If you really want to shoot 1000 yards, I would suggest you go straight to it. Get good equipment (you've already figured that out), and go for it. Instead of taking it in small steps (100y-600y-1000y), put on a thick skin, and do as much 1000y shooting as you can, as soon as you can, as often as you can. Having your head handed to you is _good_, if your ego can take it - how else are you going to learn what the wind does, and start to be able to do something about it?
I would suggest a .308 as your best first rifle, for the reason that it is not only capable of shooting well at 1000 yards, it is such a well-known quantity that it is one of the easiest to get shooting well at 1000y. Shooting any decent rifle well at 600m is a piece of cake, but to be honest there is a certain amount of rifle and ammo fussiness involved in getting a rifle to shoot well at 1000 yards. I would suggest that until you want to get into ammunition and rifle tuning for it's own sake, that you choose whatever is least fussy!

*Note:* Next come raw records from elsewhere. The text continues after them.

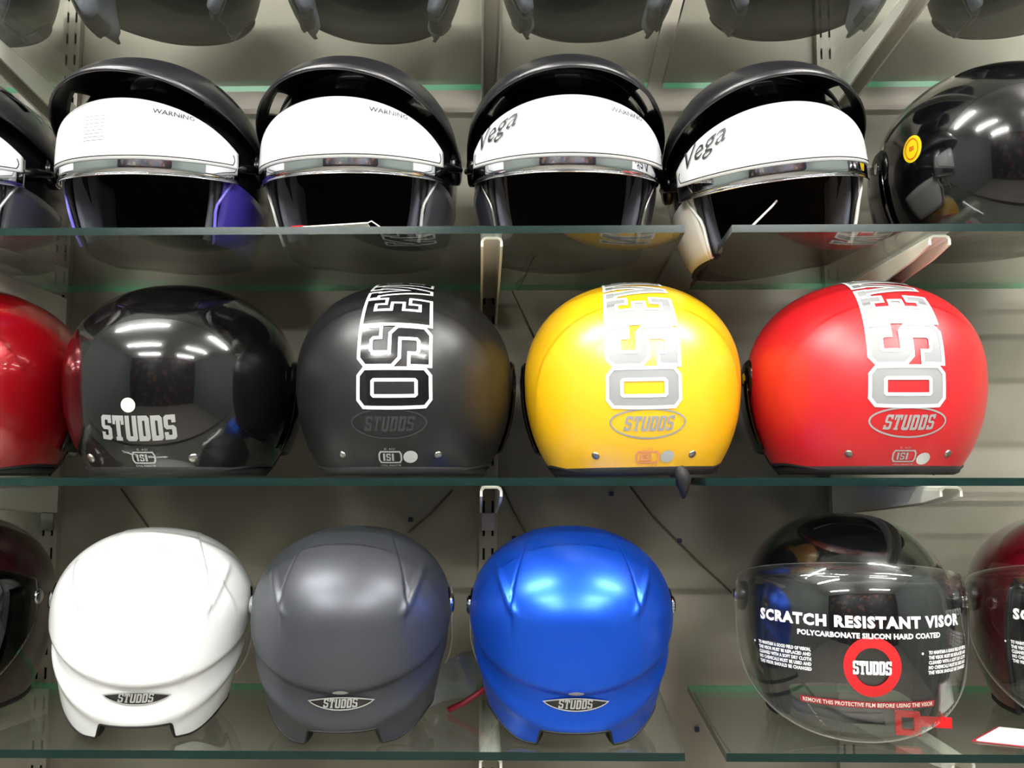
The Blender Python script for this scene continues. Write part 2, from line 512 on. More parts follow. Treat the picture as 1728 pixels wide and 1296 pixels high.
def place(name, label, x, y, z, yaw=0.0, rx=0.0, ry=0.0, group=None):
    return thing(name, label, 'helmet', (x, y, z), (R(rx), R(ry), R(yaw)), group)

# shelf levels
ZT = {0: 1.990, 1: 1.708, 2: 1.448, 3: 1.180}
TH = 0.008
YF, YB = 0.95, 1.25

# ------------------------------------------------------------------ the room
WY = 1.30
struct(box('wall_back', -2.6, 2.6, WY, WY + 0.1, 0, 2.95, 'wall_paint'))
struct(box('floor', -2.6, 2.6, -3.4, WY + 0.1, -0.1, 0, 'floor_tile'))
struct(box('ceiling', -2.6, 2.6, -3.4, WY + 0.1, 2.95, 3.05, 'ceiling_paint'))
struct(box('wall_left', -2.7, -2.6, -3.4, WY + 0.1, 0, 2.95, 'side_paint'))
struct(box('wall_right', 2.6, 2.7, -3.4, WY + 0.1, 0, 2.95, 'side_paint'))

def stock_material():
    m = bpy.data.materials.new('stock_rows'); m.use_nodes = True
    nt = m.node_tree; N = nt.nodes; L = nt.links; b = N['Principled BSDF']; b.inputs['Roughness'].default_value = 0.5
    tc = N.new('ShaderNodeTexCoord'); mp = N.new('ShaderNodeMapping'); mp.inputs['Scale'].default_value = (4, 1, 4)
    v = N.new('ShaderNodeTexVoronoi'); v.inputs['Scale'].default_value = 1.2
    hs = N.new('ShaderNodeSeparateColor'); r = N.new('ShaderNodeValToRGB')
    cr = r.color_ramp; cr.interpolation = 'CONSTANT'
    cols = [(0, (12, 12, 14)), (.3, (30, 30, 34)), (.5, (60, 18, 18)), (.6, (90, 84, 78)), (.68, (20, 26, 60)), (.78, (16, 16, 16)), (.93, (120, 70, 40))]
    cr.elements[0].color = rgb(*cols[0][1])
    cr.elements[1].position = cols[1][0]; cr.elements[1].color = rgb(*cols[1][1])
    for p, c in cols[2:]:
        e = cr.elements.new(p); e.color = rgb(*c)
    L.new(tc.outputs['Object'], mp.inputs['Vector']); L.new(mp.outputs[0], v.inputs['Vector']); L.new(v.outputs['Color'], hs.inputs[0])
    L.new(hs.outputs[0], r.inputs['Fac']); L.new(r.outputs['Color'], b.inputs['Base Color'])
    MATS['stock_rows'] = m
stock_material()
struct(box('wall_front', -2.6, 2.6, -3.5, -3.4, 0, 2.95, 'stock_rows'))
# ceiling tubes over the aisle
n_l = 0
for (y, xs) in ((0.30, (-1.05, 1.30)), (-1.0, (-1.15, 1.15)), (-2.4, (-1.15, 1.15))):
    for x in xs:
        side = 'left' if x < 0 else 'right'
        row = {0.30: 'above the display shelves', -1.0: 'over the middle of the aisle', -2.4: 'far down the shop'}[y]
        t = thing('tube_light', 'white fluorescent ceiling tube %s, %s one of the pair' % (row, side), 'lamp', (x, y, 2.95))
        box('batten', -0.62, 0.62, -0.03, 0.03, -0.045, -0.001, 'batten_white', t, 0.004)
        tube('lamp_tube', [(-0.60, 0, -0.066), (0.60, 0, -0.066)], 0.016, 'tube_glow' if y > 0 else 'tube_glow_bright', t, 16)

# ------------------------------------------------------------------ slotted uprights, brackets, glass
def upright(x, label):
    bm = bmesh.new()
    hw, d = 0.0125, 0.012
    z0, z1 = 0.85, 2.6
    y1 = WY - 0.0005; y0 = WY - d
    def quad(x0, x1, za, zb, y, mi=0):
        f = bm.faces.new([bm.verts.new(c) for c in ((x0, y, za), (x1, y, za), (x1, y, zb), (x0, y, zb))]); f.material_index = mi
    slots = ((-0.0075, -0.0045), (0.0045, 0.0075))
    cols = [-hw, slots[0][0], slots[0][1], slots[1][0], slots[1][1], hw]
    z = z0
    while z < z1:
        za = z + 0.006; zb = z + 0.022; zc = z + 0.032
        quad(-hw, hw, z, za, y0); quad(-hw, hw, zb, min(zc, z1), y0)
        for i in range(5):
            if i in (1, 3):
                quad(cols[i], cols[i + 1], za, zb, y0 + 0.008, 1)
                for xx in (cols[i], cols[i + 1]):
                    f = bm.faces.new([bm.verts.new(c) for c in ((xx, y0, za), (xx, y0 + 0.008, za), (xx, y0 + 0.008, zb), (xx, y0, zb))]); f.material_index = 1
            else: quad(cols[i], cols[i + 1], za, zb, y0)
        z = zc
    for sx in (-hw, hw):
        bm.faces.new([bm.verts.new(c) for c in ((sx, y0, z0), (sx, y1, z0), (sx, y1, z), (sx, y0, z))])
    bm.faces.new([bm.verts.new(c) for c in ((-hw, y0, z0), (hw, y0, z0), (hw, y1, z0), (-hw, y1, z0))])
    bm.faces.new([bm.verts.new(c) for c in ((-hw, y0, z), (hw, y0, z), (hw, y1, z), (-hw, y1, z))])
    o = bm_obj('slotted_upright', bm, ['upright_paint', 'slot_dark'])
    o.location = (x, 0, 0)
    tag(o, label, 'upright', 'slotted wall uprights')
    return o
UP = {'far left': -0.66, 'centre': -0.055, 'right': 0.424}
upright(UP['far left'], 'slotted metal wall upright at the far left, behind the leftmost helmets')
upright(UP['centre'], 'slotted beige wall upright left of the blue helmet and yellow helmet')
upright(UP['right'], 'slotted beige wall upright behind the red and clear visored helmets')

def bracket(xb, xt, ztop, label, tip_y=0.962):
    """inverted U channel arm, tapering towards its rounded tip"""
    root = thing('shelf_bracket', label, 'bracket', (xb, WY - 0.012, ztop), (0, 0, 0), 'white glass shelf brackets')
    L = tip_y - (WY - 0.012)         # negative y
    skew = xt - xb
    hw, t = 0.0115, 0.0026
    n = 16; V = []; F = []
    def sec(y, hh, dx, drop):
        zt = -drop
        r = 0.005
        zb = zt - max(hh, 0.008)
        outer = [(-hw, zb), (-hw, zt - r), (-hw + r * .3, zt - r * .3), (-hw + r, zt), (hw - r, zt), (hw - r * .3, zt - r * .3), (hw, zt - r), (hw, zb)]
        inner = [(hw - t, zb), (hw - t, zt - r), (hw - r, zt - t), (-hw + r, zt - t), (-hw + t, zt - r), (-hw + t, zb)]
        return [(x + dx, y, z) for x, z in outer + inner]
    for i in range(n + 1):
        f = i / n
        hh = 0.040 - 0.026 * f ** 1.1
        if f > 0.9: hh *= 1 - 0.25 * ((f - 0.9) / 0.1)
        V += sec(L * f, hh, skew * f, 0.0004)
    k = 14
    for i in range(n):
        for j in range(k):
            a = i * k + j; b = i * k + (j + 1) % k
            F.append((a, b, b + k, a + k))
    F.append(tuple(range(k))); F.append(tuple(n * k + j for j in range(k))[::-1])
    mesh_obj('arm', V, F, 'white_enamel', root, False)
    box('hook_plate', -0.0085, 0.0085, -0.004, 0.001, -0.064, -0.041, 'steel', root)
    return root
rows = {0: 'top row', 1: 'upper row', 2: 'middle row', 3: 'bottom row'}
blabels = {
    ('far left', 0): 'white shelf bracket under the topmost glass shelf at the far left corner',
    ('far left', 1): 'white bracket at far left holding the shelf of peaked helmets',
    ('far left', 2): 'white bracket at far left under the glossy red helmet',
    ('far left', 3): 'white bracket at far left under the lowest dark helmet',
    ('centre', 0): 'white bracket rising in the centre to the topmost glass shelf',
    ('centre', 1): 'white U-shaped bracket between the lettered black and yellow helmets',
    ('centre', 2): 'white U-shaped bracket above and left of the blue helmet',
    ('centre', 3): 'white U-shaped bracket tip under the shelf of the blue helmet',
    ('right', 0): 'white slanting bracket above the peaked helmet with white cheeks',
    ('right', 1): 'white tapered bracket above the red lettered helmet',
    ('right', 2): 'white tapered bracket above the black helmet with printed clear visor',
    ('right', 3): 'white bracket tip under the shelf of the printed clear visor helmet'}
for k, xb in UP.items():
    for lv in (0, 1, 2, 3):
        xt = xb + {'centre': 0.017, 'right': 0.004, 'far left': 0.01}[k]
        bracket(xb, xt, ZT[lv] - TH, blabels[(k, lv)])

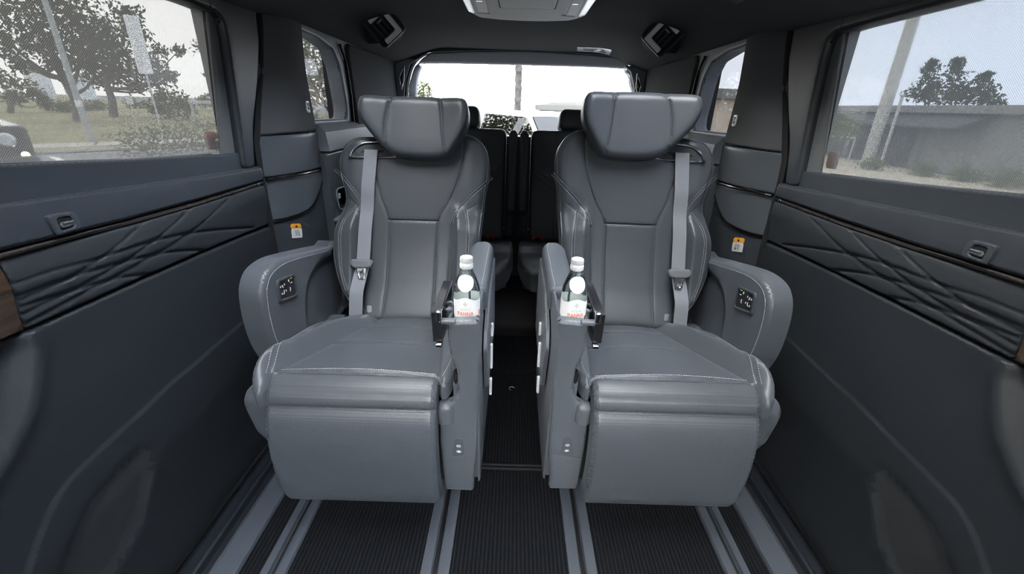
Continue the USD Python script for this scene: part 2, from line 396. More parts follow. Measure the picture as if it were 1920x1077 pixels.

A .223 is also great, the only reason I would rate it second to a .308 is that it is somewhat more difficult to get first-rate performance from a .223 than a .308 at 1000y. Yes, it can be done, and essentially equal a .308 in performance, as well as being cheaper to shoot and even more fun too - but, see my above point about choosing the least-fussy option.
All the other higher performance cartridges are great too, though of course they have their tradeoffs (I am of the opinion that in an ideal world, we'd all shoot 6BR/105 instead of .308/155, in both TR and F Class - but that's not backward-compatible, and therefore not a practical suggestion). Generally they tend to be fussier than a .308 (though once you put in the effort, the performance of a first-rate F-class rifle at 1000 yards is a thing of wonder to behold).